■ **Given task**:
Copy the listing below line for line, starting at its first line and ending with the line that has "30, (.025, .042))" in it. Add nothing.

________

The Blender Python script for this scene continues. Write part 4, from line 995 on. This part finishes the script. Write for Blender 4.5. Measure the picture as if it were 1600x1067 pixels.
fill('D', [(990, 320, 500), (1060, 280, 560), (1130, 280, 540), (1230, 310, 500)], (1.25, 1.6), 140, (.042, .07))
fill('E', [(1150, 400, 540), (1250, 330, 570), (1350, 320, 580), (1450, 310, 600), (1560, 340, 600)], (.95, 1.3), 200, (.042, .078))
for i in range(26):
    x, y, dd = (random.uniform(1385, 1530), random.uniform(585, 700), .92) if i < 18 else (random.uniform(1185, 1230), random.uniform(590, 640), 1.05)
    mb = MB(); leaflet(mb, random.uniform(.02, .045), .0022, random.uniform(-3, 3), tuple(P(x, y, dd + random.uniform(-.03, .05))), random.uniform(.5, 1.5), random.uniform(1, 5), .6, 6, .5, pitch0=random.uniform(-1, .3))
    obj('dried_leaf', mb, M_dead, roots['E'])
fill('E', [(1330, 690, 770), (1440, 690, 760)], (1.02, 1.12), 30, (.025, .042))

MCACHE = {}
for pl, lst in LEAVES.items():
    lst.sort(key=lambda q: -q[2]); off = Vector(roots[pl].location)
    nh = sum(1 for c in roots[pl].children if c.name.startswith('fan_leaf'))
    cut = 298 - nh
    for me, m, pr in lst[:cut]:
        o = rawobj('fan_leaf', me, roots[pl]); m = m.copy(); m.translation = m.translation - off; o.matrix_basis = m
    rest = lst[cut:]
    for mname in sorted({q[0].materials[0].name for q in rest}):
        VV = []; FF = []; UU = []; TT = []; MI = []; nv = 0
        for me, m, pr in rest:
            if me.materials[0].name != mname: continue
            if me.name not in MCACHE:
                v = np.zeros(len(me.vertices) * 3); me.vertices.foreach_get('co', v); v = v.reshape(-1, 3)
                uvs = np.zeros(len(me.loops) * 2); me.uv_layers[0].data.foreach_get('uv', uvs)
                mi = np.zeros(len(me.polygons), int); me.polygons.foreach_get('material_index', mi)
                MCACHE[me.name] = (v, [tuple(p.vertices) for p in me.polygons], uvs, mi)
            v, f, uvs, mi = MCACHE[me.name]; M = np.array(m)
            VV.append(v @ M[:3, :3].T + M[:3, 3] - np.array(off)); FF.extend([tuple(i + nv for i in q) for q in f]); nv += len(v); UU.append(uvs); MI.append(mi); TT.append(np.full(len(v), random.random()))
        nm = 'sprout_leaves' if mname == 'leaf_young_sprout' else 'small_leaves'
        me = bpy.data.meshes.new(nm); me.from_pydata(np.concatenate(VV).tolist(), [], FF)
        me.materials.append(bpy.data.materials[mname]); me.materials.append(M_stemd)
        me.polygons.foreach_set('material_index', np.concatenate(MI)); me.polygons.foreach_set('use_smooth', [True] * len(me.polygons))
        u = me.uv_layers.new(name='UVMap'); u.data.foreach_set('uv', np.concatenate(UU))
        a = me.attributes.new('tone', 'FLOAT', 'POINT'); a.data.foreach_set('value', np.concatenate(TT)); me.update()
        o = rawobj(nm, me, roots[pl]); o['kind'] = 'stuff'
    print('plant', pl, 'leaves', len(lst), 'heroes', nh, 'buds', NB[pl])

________

■ **Result**:
The Blender Python script for this scene continues. Write part 4, from line 995 on. This part finishes the script. Write for Blender 4.5. Measure the picture as if it were 1600x1067 pixels.
fill('D', [(990, 320, 500), (1060, 280, 560), (1130, 280, 540), (1230, 310, 500)], (1.25, 1.6), 140, (.042, .07))
fill('E', [(1150, 400, 540), (1250, 330, 570), (1350, 320, 580), (1450, 310, 600), (1560, 340, 600)], (.95, 1.3), 200, (.042, .078))
for i in range(26):
    x, y, dd = (random.uniform(1385, 1530), random.uniform(585, 700), .92) if i < 18 else (random.uniform(1185, 1230), random.uniform(590, 640), 1.05)
    mb = MB(); leaflet(mb, random.uniform(.02, .045), .0022, random.uniform(-3, 3), tuple(P(x, y, dd + random.uniform(-.03, .05))), random.uniform(.5, 1.5), random.uniform(1, 5), .6, 6, .5, pitch0=random.uniform(-1, .3))
    obj('dried_leaf', mb, M_dead, roots['E'])
fill('E', [(1330, 690, 770), (1440, 690, 760)], (1.02, 1.12), 30, (.025, .042))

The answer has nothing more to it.